Life on the Lagoons, which deals with the history and topography of the watery area around the city of Venice, is the first book by the Scottish historian Horatio Brown.
The first edition was published in London in 1884, a revised second edition appeared ten years later in 1894, and there were further editions in 1900, 1904, and 1909.
The book was republished as a paperback in 2008.[1]
Brown begins by setting out the natural topography of the lagoons, then their history from the year 452. He goes on to describe the human and animal life to be seen in and around the lagoons in his own day,[2] based on his excursions, sometimes with his friend John Addington Symonds, in a sandolo called Fisole, which had orange sails decorated with a fleur-de-lis.[3]
The book is dedicated "To my Gondolier, ANTONIO SALIN, my constant companion in Venice and Venetia".[4]
The chapter-headings of the second edition are: The Lagoons : their Nature and their History; The Gondola; The Traghetti; A Gondolier's Bank; Floods in the City; The Casa degli Spiriti; Sant' Elena; Osele; Sails and Sailmaking; A Vision of La Sensa; Processions; San Nicolo del Lido; The Doves of Saint Mark; The Ducal Palace; All Souls; The Madonna della Salute; Home Life; Popular Beliefs; Popular Poetry; A Regatta and its Sequel; and Mi Chiama il Mare.[4]
Horatio Brown met Robert Louis Stevenson in 1881 at Davos, Switzerland, through their mutual friend John Addington Symonds. Stevenson took a liking to Brown and later sent him a copy of William Penn's Fruits of Solitude.[5] Stevenson read Life on the Lagoons and wrote the poem "To H. F. Brown" to celebrate the book.[6]

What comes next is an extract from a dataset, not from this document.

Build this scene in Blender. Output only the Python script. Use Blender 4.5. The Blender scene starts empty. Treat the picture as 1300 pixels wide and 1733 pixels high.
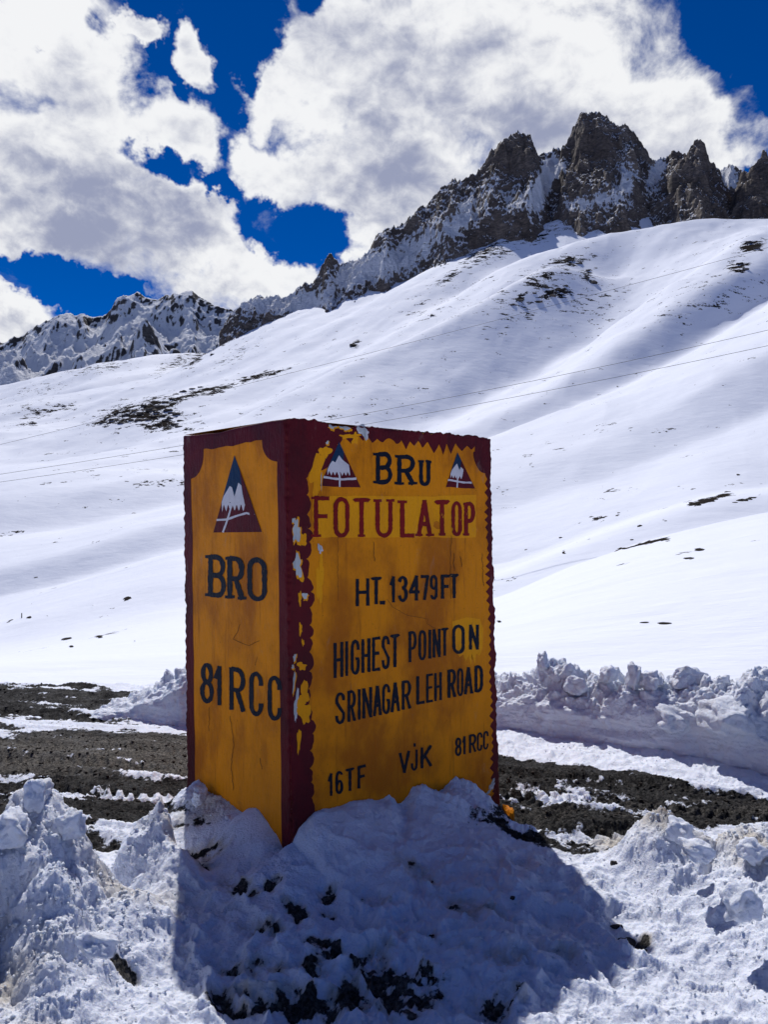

The British Quarterly Review said of the first edition in 1884:
Mr. Brown is another illustration of the fascinating spell wherewith Venice enthrals all who fairly come within her influence. He has, too, found what, after all that has been written about Venice, one would have said was impossible, a distinct and unhackneyed form of Venetian life and exposition. The lagoons make up so large a portion of the life of the people, and the workers therein are necessarily so distinct, that in describing them Mr. Brown largely describes Venice. We advise readers to skip the proem, which is a rhapsody...[8]
The Literary World said in 1894 of the second edition:
It is some time since we have had a book on Venice—that most tempting theme to European travel writers—and therefore there is a vacancy for Mr. Horatio F. Brown to fill with a second edition, revised... The formation of the lagoons is described in a most instructive, scientific chapter, and the story of Venice as a state and city is traced therein from the foundation down to the present time...[9]
Charles Dudley Warner, in A Library of the World's Best Literature (1896) says:
Beginning where Nature began to hint at Venice, Mr Brown describes the peculiar topography of the region... When the reader knows the natural geography of Venice as if he had seen it, he may pass on and behold what man has done with the site since the year 452... a concise sketch of the history of Venice, from its early beginnings to the end of the Republic... These preliminaries gone through, he is free to play in the Venice of to-day. He may behold it all, from the palace of the Doges to the painted sails of the bragozzi. The fishing boats, the gondolas, the ferries, the churches, the fisheries, the floods, the islands across the lagoon, the pictures, the palaces, the processions and regattas, and saints' days, all have their chapters in this "spirited and happy book", as Stevenson called it.[2]